Lord Vetinari the Hutt (Originally conceived as just a hutt lackey, but then a real hutt. That’s him up there with a beard because Vetinari the Hutt is something you think the world needs at 3 AM.) ends up in control of Mos Morpork and starts, slowly but surely, actually making it work. Watch as Vimes, cynical law enforcement tries to actually law enforce again after the Krayt Dragon incident re-establishes his reputation.

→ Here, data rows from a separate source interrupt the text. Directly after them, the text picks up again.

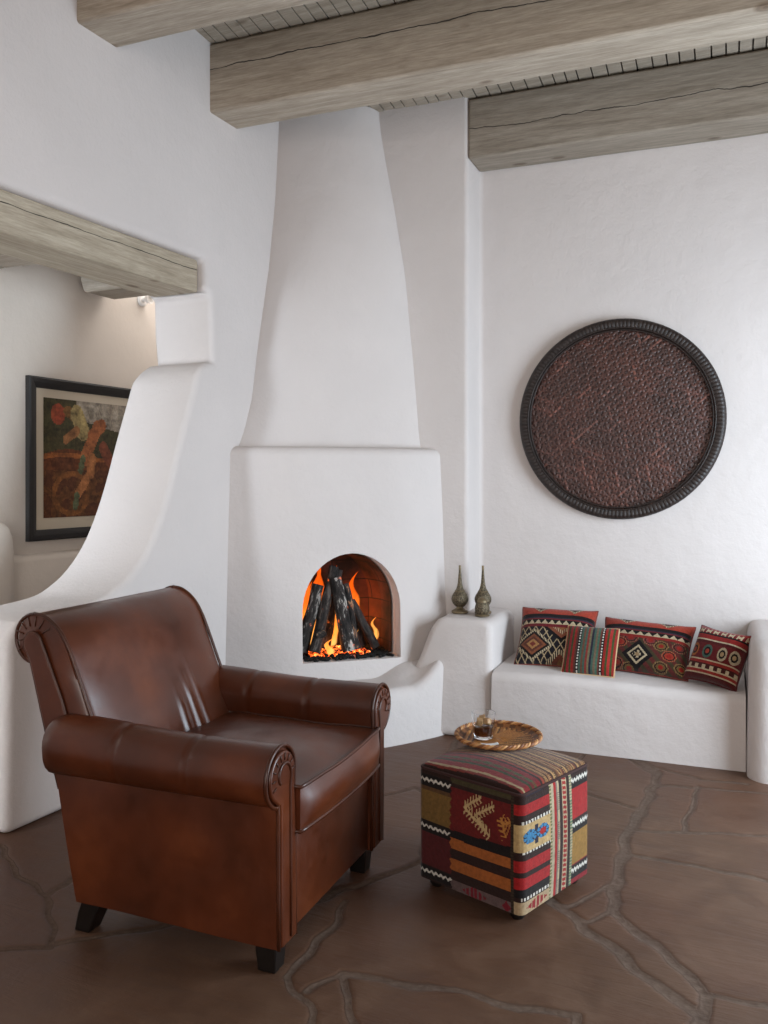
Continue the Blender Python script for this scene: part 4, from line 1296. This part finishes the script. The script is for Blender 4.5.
    wallp(lambda u: (*edge(u, 0), 0, -.2), 40); wallp(lambda u: (*edge(1-u, 1), 0, .2), 40)
    cu = mesh('seat_cushion', V, F, M_LEA, root, sharp=50)
    for top in (True, False):
        pth = [edge(i/20, 0) for i in range(20)]+[edge(1, i/20) for i in range(20)]+[edge(1-i/20, 1) for i in range(20)]+[edge(0, 1-i/20) for i in range(20)]
        v, f = tube_geo([(x, y, cz_(x, y, top)+(.001 if top else -.001)) for x, y in pth], .0062, 8, True)
        mesh('piping', v, f, M_LEAD, cu)
    # rails between the arms
    box('front_rail', .28, .330, -.30, .30, .092, .388, M_LEA, root, .008)
    box('seat_deck', -.335, .31, -.392, .392, .100, .30, M_LEA, root, .006)
    # legs
    def leg(x, y, dx):
        w = .036
        rings = []
        for z, k, s in ((.108, 1.0, 0), (.06, .92, .5), (.0, .78, 1)):
            rings.append([(x+dx*s+w*k*a, y+w*k*b, z) for a, b in ((-1, -1), (1, -1), (1, 1), (-1, 1))])
        v, f = loft_geo(rings); o = mesh('leg', v, f, M_LEG, root, sharp=30); bevel(o, .004, 2)
    leg(.285, -.335, .0); leg(.285, .33, .0); leg(-.312, -.345, -.045); leg(-.312, .345, -.045)
build_chair()

# ------------------------------------------------------------------ light
def area(name, loc, rot, sx, sy, e, col):
    d = bpy.data.lights.new(name, 'AREA'); d.shape = 'RECTANGLE'; d.size = sx; d.size_y = sy; d.energy = e; d.color = col
    o = bpy.data.objects.new(name, d); COL.objects.link(o); o.location = loc; o.rotation_euler = rot
    return o
area('window_daylight', (1.44, 3.52, 1.25), (R(90), 0, R(90)), 1.6, 1.95, 120, (.74, .875, 1.0))
area('rear_fill', (.9, -2.2, 1.7), (R(90), 0, R(8)), 3.2, 2.2, 108, (1.0, .925, .87))  # added soft warm fill behind the camera, no window modelled there
area('hall_daylight', (-3.5, -.8, 1.7), (R(90), 0, 0), .8, 1.8, 180, (.76, .88, 1.0))
area('hall_top_fill', (-3.5, 4.9, 2.96), (0, 0, 0), .5, 1.3, 12, (1.0, .97, .94))  # unseen overhead light, added to brighten the far upper hall wall
w = bpy.data.worlds.new('sky'); scene.world = w; w.use_nodes = True
bg = w.node_tree.nodes['Background']; bg.inputs['Color'].default_value = (1, .95, .92, 1); bg.inputs['Strength'].default_value = .42
vs = scene.view_settings
vs.view_transform = 'Standard'; vs.look = 'None'; vs.exposure = .17; vs.gamma = 1; vs.use_curve_mapping = False
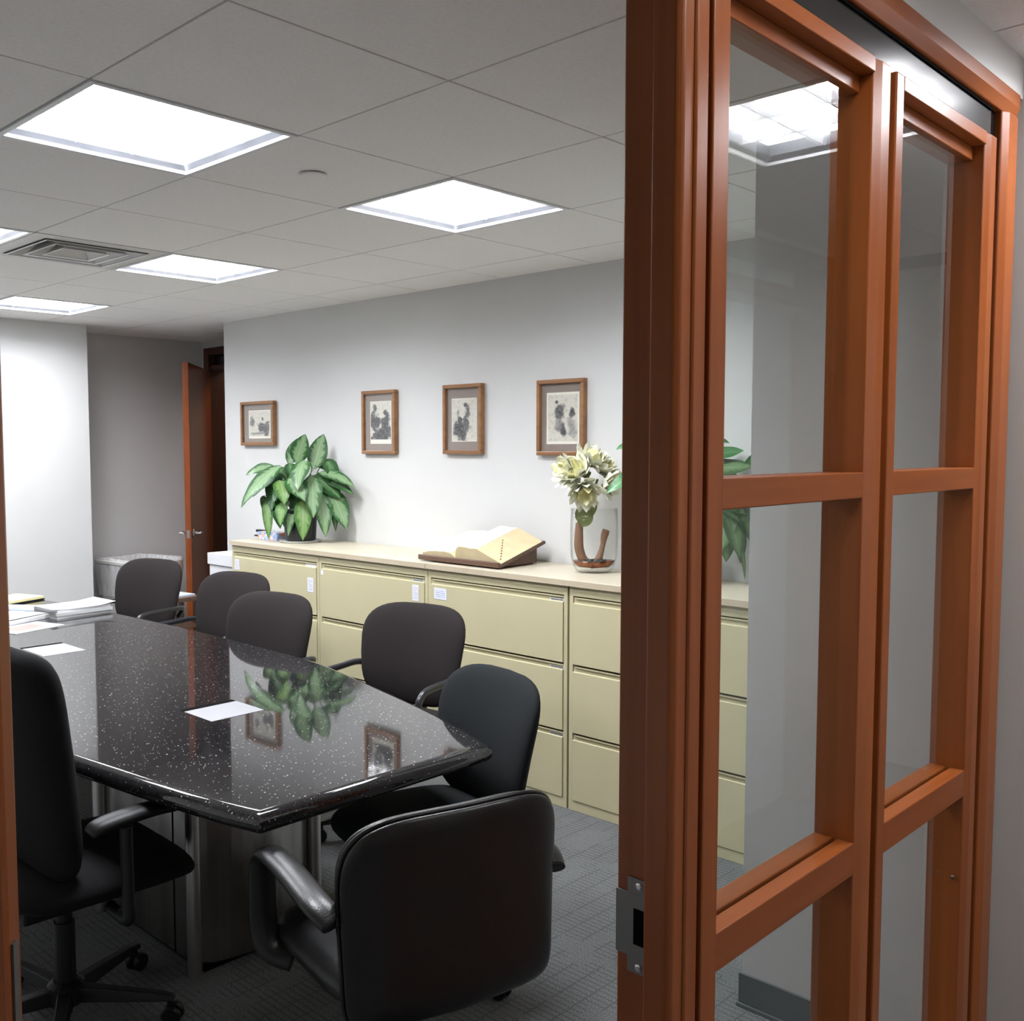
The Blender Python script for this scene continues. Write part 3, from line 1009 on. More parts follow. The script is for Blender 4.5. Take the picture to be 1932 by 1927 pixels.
on_cab(0, 'label_card', 'label_text', -5.480, -5.428, 0.855, 0.922)
on_cab(0, 'label_card', 'label_text', -4.716, -4.660, 0.790, 0.874)
on_cab(1, 'label_card', 'label_text', -3.813, -3.766, 0.835, 0.918)
on_cab(1, 'label_card', 'card', -4.588, -4.565, 0.902, 0.926)
on_cab(2, 'label_card', 'label_text2', -3.650, -3.560, 0.862, 0.918)
on_cab(2, 'label_strip', 'strip_text', -2.895, -2.812, 0.935, 0.957, 0.0022)
on_cab(2, 'label_strip', 'strip_text', -2.895, -2.812, 0.630, 0.650, 0.0022)
on_cab(2, 'label_strip', 'strip_text', -2.895, -2.812, 0.323, 0.343, 0.0022)
on_cab(1, 'label_strip', 'strip_text', -3.820, -3.735, 0.936, 0.955, 0.0022)
on_cab(0, 'label_strip', 'card', -4.740, -4.640, 0.936, 0.955, 0.0022)


def worktop(x0, x1, label):
    t = thing('worktop', label, 'worktop', (x0, CF, 1.010), 'laminate tops of the filing cabinets')
    MB().box(x0, x1, CF - 0.016, YB - 0.002, 1.010, 1.0375).build('slab', 'worktop', t, bevel=0.002)
    MB().box(x0 + 0.001, x1 - 0.001, CF - 0.0185, CF - 0.0163, 1.0105, 1.0365).build('edge_band', 'worktop_edge', t)


worktop(-5.52, -3.706, 'far laminate worktop bearing the leafy plant')
worktop(-3.700, -1.868, 'near laminate worktop bearing the open book and vase')
ZT = 1.0375


# ------------------------------------------------------------------ framed prints
def framed(x0, x1, z0, z1, label, mw_, pm, inset):
    t = thing('framed_print', label, 'framed print', ((x0 + x1) / 2, YB, z0), 'framed prints on the picture wall')
    ya, yb = YB - 0.034, YB - 0.001
    f = 0.021
    for (a, b, c, d) in ((x0, x1, z0, z0 + f), (x0, x1, z1 - f, z1), (x0, x0 + f, z0 + f, z1 - f), (x1 - f, x1, z0 + f, z1 - f)):
        MB().box(a, b, ya, yb, c, d).build('frame_rail', 'frame_oak', t, bevel=0.004)
    MB().box(x0 + f - 0.002, x1 - f + 0.002, yb - 0.012, yb - 0.008, z0 + f - 0.002, z1 - f + 0.002).build('mat_board', 'mat_board', t)
    l, r, bo, tp = inset
    W, Hh = x1 - x0, z1 - z0
    px0, px1, pz0, pz1 = x0 + W * l, x1 - W * r, z0 + Hh * bo, z1 - Hh * tp
    yp = yb - 0.0135
    MB().box(px0, px1, yp, yb - 0.012, pz0, pz1).build('print_sheet', 'paper_cream', t)
    mg = mw_
    MB().quad((px0 + mg[0], yp - 0.0004, pz0 + mg[1]), (px1 - mg[0], yp - 0.0004, pz0 + mg[1]), (px1 - mg[0], yp - 0.0004, pz1 - mg[2]), (px0 + mg[0], yp - 0.0004, pz1 - mg[2])).build('print_image', pm, t)
    MB().box(x0 + f - 0.003, x1 - f + 0.003, ya + 0.008, ya + 0.0095, z0 + f - 0.003, z1 - f + 0.003).build('pane', 'print_glass', t)


framed(-6.066, -5.668, 1.635, 1.934, 'small landscape-format framed print above the leafy plant', (0.006, 0.014, 0.006),
       print_mat('wash_a', [(0.62, 0.42, 0.22, 0.20, 0.9), (0.82, 0.30, 0.16, 0.26, 0.8), (0.16, 0.58, 0.10, 0.22, 0.6), (0.5, 0.12, 0.42, 0.05, 0.5), (0.66, 0.66, 0.06, 0.08, 0.9)], 1.0), (0.20, 0.15, 0.16, 0.20))
framed(-4.742, -4.438, 1.582, 1.958, 'tall framed print second from the left, right of the leafy plant', (0.004, 0.026, 0.004),
       print_mat('wash_b', [(0.26, 0.42, 0.24, 0.36, 1.0), (0.74, 0.36, 0.24, 0.34, 1.0), (0.24, 0.82, 0.11, 0.11, 0.9), (0.72, 0.70, 0.10, 0.10, 0.95), (0.5, 0.12, 0.5, 0.20, 1.0)], 4.0), (0.21, 0.16, 0.16, 0.17))
framed(-4.034, -3.737, 1.584, 1.964, 'tall framed print above the book stand, third from the left', (0.004, 0.004, 0.004),
       print_mat('wash_c', [(0.60, 0.46, 0.17, 0.30, 0.9), (0.36, 0.20, 0.26, 0.26, 0.95), (0.55, 0.86, 0.06, 0.05, 0.9), (0.34, 0.52, 0.09, 0.07, 0.95), (0.25, 0.68, 0.06, 0.09, 0.5)], 7.0), (0.19, 0.16, 0.18, 0.20))
framed(-3.347, -3.044, 1.580, 1.958, 'largest framed print, partly hidden by the cream flowers', (0.010, 0.014, 0.012),
       print_mat('wash_d', [(0.36, 0.66, 0.20, 0.16, 0.85), (0.52, 0.24, 0.10, 0.16, 0.9), (0.36, 0.32, 0.18, 0.16, 0.5), (0.82, 0.60, 0.10, 0.10, 0.9), (0.30, 0.84, 0.07, 0.06, 0.9), (0.8, 0.3, 0.18, 0.2, 0.4)], 11.0), (0.18, 0.13, 0.15, 0.17))


# ------------------------------------------------------------------ leaves and plants
def leaf_mesh(base, tip, width, arch, face, nl=9, fold=0.25, point=1.0):
    """a leaf blade: bezier midrib from base to tip lifted along 'face', folded along the rib"""
    base, tip, face = Vector(base), Vector(tip), Vector(face).normalized()
    ctrl = (base + tip) / 2 + face * arch + Vector((0, 0, abs(arch) * 0.8))
    m = MB()
    prev = None
    for i in range(nl + 1):
        t = i / nl
        p = base * (1 - t) ** 2 + ctrl * (2 * t * (1 - t)) + tip * t * t
        dv = ((ctrl - base) * (1 - t) + (tip - ctrl) * t).normalized()
        side = dv.cross(face)
        if side.length < 1e-3:
            side = dv.cross(Vector((0, 0, 1)))
        side.normalize()
        nrm = side.cross(dv).normalized()
        wv = width * 0.5 * (max(0.0, math.sin(PI * (t ** (0.78 * point)) * 0.985 + 0.02)) ** 0.8)
        if i == 0:
            wv = width * 0.06
        if i == nl:
            wv = 0.001
        row = []
        for u in (-1.0, -0.55, 0.0, 0.55, 1.0):
            lift = fold * wv * (abs(u) ** 1.3) - fold * 0.5 * wv * (abs(u) ** 3)
            ripple = 0.03 * width * math.sin(t * 13 + u * 2) * abs(u)
            q = p + side * (wv * u) + nrm * (lift + ripple)
            row.append((q, ((u + 1) / 2, t)))
        idx = []
        for (q, uv) in row:
            m.uv[len(m.v)] = uv
            idx.append(len(m.v))
            m.v.append(tuple(q))
        if prev:
            for k in range(4):
                m.f.append((prev[k], prev[k + 1], idx[k + 1], idx[k]))
        prev = idx
    return m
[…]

Notes: Carrot was probably raised by Jawas. They eventually get their own Female Jawa recognition movement, represented by the Jawa with the lipstick and the bow over there. With lipstick Jawa is a rough Nobby who is probably not human. Angua is a shapeshifter from somewhere far far away. Vimes is blue for artistic reasons like 1.) Species representation and 2.) Using the wrong chalk pastel. With him is Sybil who is wearing a kid of Mon Mothma-y dress and is also maybe from off world because Mos Morpork is not very nobility rich. Also some vague comparisons of Chewie and Detritus that had a point earlier.